Conservation of a terracotta bust by Jean-Antoine Houdon

Terracotta bust of a child, reputedly Anne-Adélaïde Lignereux (approx. 1787) with marble and brass socle. Modelled by Jean-Antoine Houdon (1741-1828).

  • Full colour scanning of the bust by Jean-Antoine Houdon

    Full colour scanning of the bust by Jean-Antoine Houdon

  • Montage of damage to the headdress

    Montage of damage to the headdress

  • Modelling the wax fill on the 3D printed surrogate

    Modelling the wax fill on the 3D printed surrogate

  • Tinted plaster cast of lost area

    Tinted plaster cast of lost area

  • Fitting the new cast and building the colour

    Fitting the new cast and building the colour

  • Finishing touches by hand

    Finishing touches by hand

  • Montage of finished piece

    Montage of finished piece

The bust was missing a large portion of the top left area of its headdress, as well as smaller sections on the bow, back of the dress, and left shoulder, with several tiny chips on the neckline of the dress and hair.  The missing pieces were not provided with the bust.  In addition, there were several areas on the hair where a foreign material (possibly paint) was adhered to the surface of the terracotta.

As the terracotta was fragile and easily discoloured by handling, a decision was made to scan it and produce a 3D-printed plastic model, which could be used as a surrogate to sculpt the replacement sections required before adhering them to the original bust.

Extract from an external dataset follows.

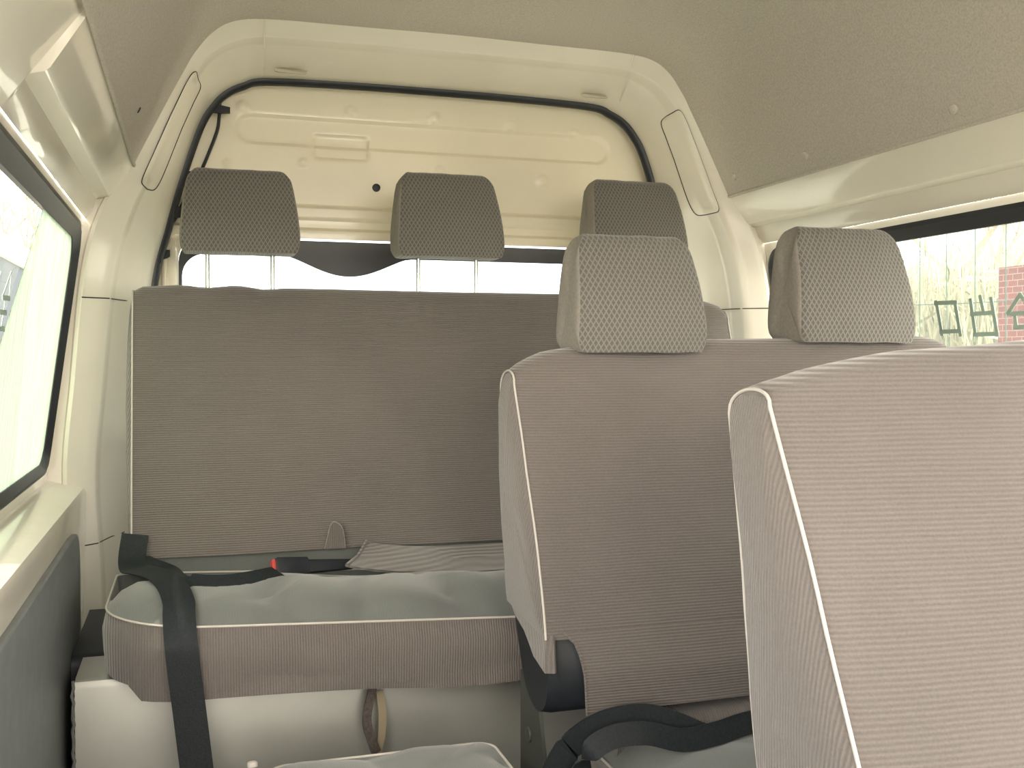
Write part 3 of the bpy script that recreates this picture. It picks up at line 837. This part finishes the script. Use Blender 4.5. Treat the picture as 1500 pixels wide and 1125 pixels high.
tag(belt2, 'black seat belt webbing lying across the rear bench cushion towards the buckle', 'seat belt', 'seat belts')
# buckle on its stalk
pb_ = atY(517, 826, 2.03); pa = atY(401, 833, 1.99)
bk = empty('belt_buckle', pa, 'black belt buckle with red button lying on the rear bench cushion', 'buckle')
d = (pb_-pa); dl = d.length; d.normalize(); wv = Vector((0, .45, .9)); wv = (wv-d*wv.dot(d)).normalized(); nv = d.cross(wv)
def bx_along(s0, s1, w0, w1, t0, t1):
    rr = []
    for s, w_, t_ in ((s0, w0*.9, t0*.85), (s0+.003, w0, t0), (s1-.003, w1, t1), (s1, w1*.9, t1*.85)):
        rr.append([pa+d*s+wv*(a*w_)+nv*(c*t_) for a, c in rrect(-.5, -.5, .5, .5, .15, 3)])
    return rr
b = MB(); b.loft(bx_along(.003, .068, .040, .036, .022, .020), True, True, True); b.build('housing', M['plastic'], bk)
b = MB(); b.loft(bx_along(.064, dl, .026, .020, .014, .008), True, True, True); b.build('stalk', M['plastic'], bk)
b = MB(); b.loft(bx_along(-.004, .004, .034, .034, .016, .016), True, True, True); b.build('button', M['red'], bk, label='red release button')
# belts of the middle row
pts = [(798, 1180, 1.325), (818, 1120, 1.325), (846, 1084, 1.325), (890, 1060, 1.325), (945, 1052, 1.32), (990, 1064, 1.31), (1035, 1082, 1.30), (1085, 1092, 1.30), (1180, 1096, 1.30)]
belt3 = strap('seat_belt', [atY(*p) for p in pts], [(.8, 0, .6), (.8, .0, .6), (.6, .0, .8), (.15, .1, 1), (0, .2, 1), (.1, .2, 1), (.1, .3, 1), (0, .4, 1), (0, .4, 1)], .040, M['web'])
tag(belt3, 'black seat belt webbing looped over the back of the middle row cushion', 'seat belt', 'seat belts')
pts = [(838, 1180, 1.30), (858, 1112, 1.30), (892, 1082, 1.295), (945, 1074, 1.285), (1000, 1084, 1.28), (1050, 1074, 1.28), (1100, 1058, 1.29), (1180, 1045, 1.31)]
belt4 = strap('seat_belt', [atY(*p) for p in pts], [(.8, .0, .6), (.6, .1, .8), (.1, .3, .9), (0, .4, .8), (0, .3, 1), (0, .3, 1), (0, .3, 1), (0, .3, 1)], .032, M['web'])
tag(belt4, 'second black belt strap twisting in front on the middle row cushion', 'seat belt', 'seat belts')
# pull strap under the bench
w_ = [(.5, .8, 0)]*5
b = MB(); b.ribbon(catmull([atY(548, 975, 1.768), atY(545, 1012, 1.762), atY(539, 1040, 1.755), atY(538, 1062, 1.755), atY(546, 1088, 1.755), atY(552, 1103, 1.76)], 5), catmull([(1, .35, 0)]*6, 5), .017); ps = b.build('pull_strap', M['strapbrown'], rear, label='short brown strap hanging under the front of the bench')
b = MB(); b.ribbon(catmull([atY(556, 1012, 1.775), atY(560, 1045, 1.77), atY(559, 1075, 1.77), atY(556, 1090, 1.768), atY(553, 1103, 1.763)], 5), catmull([(1, .2, 0)]*5, 5), .014); b.build('strap_lining', M['strapinner'], ps, label='tan inner side of the strap')
# wiring down the left edge of the tailgate
wh = empty('wiring_harness', atY(318, 165, 2.56), 'black cable with taped clips down the left edge of the tailgate', 'cable')
b = MB(); b.tube(catmull([atY(322, 150, 2.575), atY(321, 172, 2.572), atY(317, 195, 2.575), atY(300, 238, 2.575), atY(288, 265, 2.575), atY(268, 298, 2.572), atY(258, 318, 2.57), atY(243, 340, 2.565), atY(232, 368, 2.56), atY(223, 405, 2.555), atY(216, 440, 2.55)], 5), .0042, 7); b.build('cable', M['rubber'], wh)
def clip(a, c, h, yy):
    p, q = atY(*a, yy), atY(*c, yy); b = MB()
    b.loft([[(p.x+(q.x-p.x)*t, yy+dy, p.z+(q.z-p.z)*t+k*h*sc/2) for dy, k in ((-.006, -1), (.004, -1), (.004, 1), (-.006, 1))] for t, sc in ((0, .8), (.1, 1), (.6, 1), (1, .75))], True, True, True)
    b.build('clip', M['plastic'], wh, angle=25)
clip((308, 159), (337, 162), .018, 2.562); clip((262, 256), (292, 259), .021, 2.562); clip((241, 311), (275, 311), .026, 2.56); clip((238, 374), (249, 371), .020, 2.57); clip((222, 381), (236, 378), .030, 2.556)

# ------------------------------------------------------------------ lettering on the side glass
def strokes(parent, fx, lines, width, mat, name):
    b = MB()
    xg = lambda z: fx(xw(z)-.008)
    for (u0, v0), (u1, v1) in lines:
        def hit(u, v):
            x = fx(xw(1.0)-.008)
            for _ in range(6):
                p = atX(u, v, x); x = xg(p.z)
            return atX(u, v, x)
        p, q = hit(u0, v0), hit(u1, v1)
        t = (q-p).normalized(); n_ = t.cross(Vector((1, 0, 0))).normalized()*(width/2); dx = Vector(((fx(0)-fx(.001)), 0, 0))
        b.add([p-n_, q-n_, q+n_, p+n_, p-n_+dx, q-n_+dx, q+n_+dx, p+n_+dx], [(0,1,2,3),(7,6,5,4),(0,4,5,1),(1,5,6,2),(2,6,7,3),(3,7,4,0)])
    return b.build(name, mat, parent, smooth=False)
RS = [((1371, 440), (1380, 492)), ((1368, 444), (1402, 443)), ((1398, 440), (1407, 493)), ((1376, 486), (1406, 485)),
      ((1421, 437), (1429, 493)), ((1435, 432), (1441, 460)), ((1451, 435), (1461, 493)), ((1421, 460), (1457, 458)), ((1425, 490), (1463, 489)),
      ((1475, 461), (1495, 430)), ((1493, 430), (1512, 456)), ((1478, 460), (1520, 457)), ((1486, 462), (1489, 482)), ((1484, 480), (1520, 478)), ((1506, 458), (1508, 480))]
strokes(w_right, fR, RS, .0085, M['letter'], 'lettering')['label'] = 'grey-green block lettering on the glass, read from behind'
LS = [((17, 398), (5, 432)), ((17, 398), (14, 433)), ((2, 398), (-4, 420)), ((8, 436), (6, 456)), ((5, 462), (2, 480))]
strokes(w_left, fL, LS, .0028, M['letter'], 'lettering')['label'] = 'dark lettering on the front pane of the left window'
LS2 = [((4, 436), (15, 437)), ((0, 457), (10, 458)), ((-2, 481), (7, 482))]
strokes(w_left, fL, LS2, .0075, M['letter'], 'lettering')

# ------------------------------------------------------------------ outside
M['ground'] = plain('pale_gravel', (0.55, 0.53, 0.45), 0.95, nscale=3, namt=0.15)
M['reed'] = plain('dry_reed', (0.27, 0.268, 0.18), 0.8, nscale=2.0, namt=0.35)
M['twig'] = plain('bare_twig', (0.24, 0.20, 0.15), 0.9)
M['wire'] = plain('green_wire', (0.02, 0.075, 0.05), 0.5)
M['greenhouse'] = plain('greenhouse_film', (0.34, 0.40, 0.27), 0.6, nscale=2, namt=0.1)
M['truck'] = plain('slate_truck_paint', (0.035, 0.045, 0.052), 0.5)
M['white'] = plain('white_paint', (0.8, 0.82, 0.8), 0.4)
b = MB(); b.box((-60, -60, -.62), (60, 90, -.55)); g = struct(b.build('ground', M['ground'], smooth=False), 'pale ground outside the van', 'ground')
# brick wall material
m, nt, bs = new_mat('red_brick')
tc = N(nt, 'ShaderNodeTexCoord'); sb_ = N(nt, 'ShaderNodeSeparateXYZ'); ab_ = N(nt, 'ShaderNodeMath', operation='ADD'); mp = N(nt, 'ShaderNodeCombineXYZ')
br = N(nt, 'ShaderNodeTexBrick'); br.inputs['Color1'].default_value = (.14, .035, .03, 1); br.inputs['Color2'].default_value = (.11, .03, .026, 1); br.inputs['Mortar'].default_value = (.2, .13, .12, 1)
br.inputs['Scale'].default_value = 9.0
L(nt, tc.outputs['Object'], sb_.inputs[0]); L(nt, sb_.outputs[0], ab_.inputs[0]); L(nt, sb_.outputs[1], ab_.inputs[1]); L(nt, ab_.outputs[0], mp.inputs[0]); L(nt, sb_.outputs[2], mp.inputs[1]); L(nt, mp.outputs[0], br.inputs['Vector']); L(nt, br.outputs['Color'], bs.inputs['Base Color']); M['brick'] = m
# wire fence, on a line parallel to the van
XF = 2.3
wf = empty('wire_fence', (XF, 4.0, -.55), 'green welded wire mesh fence outside the right window', 'fence')
b = MB()
for k in range(32):
    y = 1.2+.125*k
    if k % 8 == 0: continue
    b.tube([(XF+nz((k*3.1, 0, 0), 1)*.004, y, -.5), (XF-.012, y+.012, .3), (XF, y+nz((k*1.7, 2, 0), 1)*.02, .8), (XF+.01, y+.02, 1.25), (XF, y+.01, 1.85)], .0017, 5)
for k in range(9):
    z = -.45+.27*k
    b.tube([(XF, y, z+.008*math.sin(y*7+k)) for y in [1.2+.3*i for i in range(14)]], .0016, 5)
b.build('wire_mesh', M['wire'], wf)
for k in range(5):
    pb = MB(); pb.tube([(XF+.015, 1.2+1.0*k, -.55), (XF+.015, 1.2+1.0*k, 1.9)], .006, 8); pb.build('post', M['wire'], wf)
# dry reeds
b = MB()
for i in range(9000):
    x = random.uniform(5.6, 9.8); y = random.uniform(1.0, 13.0)
    h = random.uniform(1.6, 2.7)+.13*(x-5.6); w_ = random.uniform(.008, .02)
    lx, ly = random.uniform(-.3, .3), random.uniform(-.45, .45); a = random.uniform(0, PI)
    dx, dy = math.cos(a)*w_, math.sin(a)*w_
    z0 = -.55
    b.add([(x-dx, y-dy, z0), (x+dx, y+dy, z0), (x+lx*.4+dx, y+ly*.4+dy, z0+h*.6), (x+lx*.4-dx, y+ly*.4-dy, z0+h*.6), (x+lx, y+ly, z0+h)], [(0, 1, 2, 3), (3, 2, 4)])
    if random.random() < .8:
        for _ in range(2):
            t = random.uniform(.3, .9); px_, py_, pz_ = x+lx*t*t, y+ly*t*t, z0+h*t
            q = Vector((random.uniform(-.3, .3), random.uniform(-.3, .3), random.uniform(.0, .3)))
            b.add([(px_, py_, pz_), (px_+dx*1.5, py_+dy*1.5, pz_+.03), (px_+q.x, py_+q.y, pz_+q.z)], [(0, 1, 2)])
tag(b.build('reed', M['reed'], smooth=False), 'thick pale yellow-green dry reeds behind the wire fence', 'reeds', kind='stuff')
# bare trees
def tree(name, base, h, label, seed):
    random.seed(seed); root = empty(name, base, label, 'tree', 'bare trees outside')
    tb = MB(); bb = MB()
    def grow(p, d, l, r, dep, mb_):
        pts = [p]; q = p.copy(); dd = d.copy()
        for k in range(4):
            dd = (dd+Vector((random.uniform(-.18, .18), random.uniform(-.18, .18), random.uniform(-.02, .1)))).normalized(); q = q+dd*(l/4); pts.append(q.copy())
        mb_.tube(pts, r, 6 if dep < 2 else 4, taper=r*.55)
        if dep < 4:
            for k in range(4 if dep < 2 else 3):
                s = pts[random.choice((2, 3, 4))]; a = random.uniform(0, 2*PI)
                e = (dd+Vector((math.cos(a), math.sin(a), .25))*random.uniform(.5, .9)).normalized()
                grow(s, e, l*random.uniform(.55, .75), r*.5, dep+1, bb)
    grow(Vector(base), Vector((0, 0, 1)), h*.45, h*.016, 0, tb)
    tb.build('trunk', M['twig'], root); bb.build('branches', M['twig'], root)
tree('bare_tree', (13.4, 14.4, -.55), 6.5, 'bare branching tree above the reeds behind the right window', 3)
tree('bare_tree', (-1.72, 11.5, -.55), 5.0, 'bare tree beyond the parked truck seen through the left window', 5)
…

In this way, the restoration could proceed with minimal handling and risk to the original object.

The larger replacement pieces were all modelled in wax, from which moulds were made, and the replacements cast in Crystacal R plaster, tinted with earth pigments to more closely match the colour of the terracotta.  Areas of these that would be in contact with the bust were coated with a 5% solution of Paraloid B72 adhesive, to reduce the movement of moisture between the plaster and the terracotta.  The replacement pieces were adhered to the original bust using Paraloid B72 adhesive, and any gaps between them and the edges of the terracotta filled accordingly and tinted with acrylic paints.  All the replacement pieces and fills were retouched with a mix of acrylic paints and restoration glaze to match the colour and patina of the original.

The majority of the foreign material adhered to the surface of the terracotta around the hair was removed manually using a scalpel under magnification, and any remaining residues were removed with Groomstick dry-cleaning putty.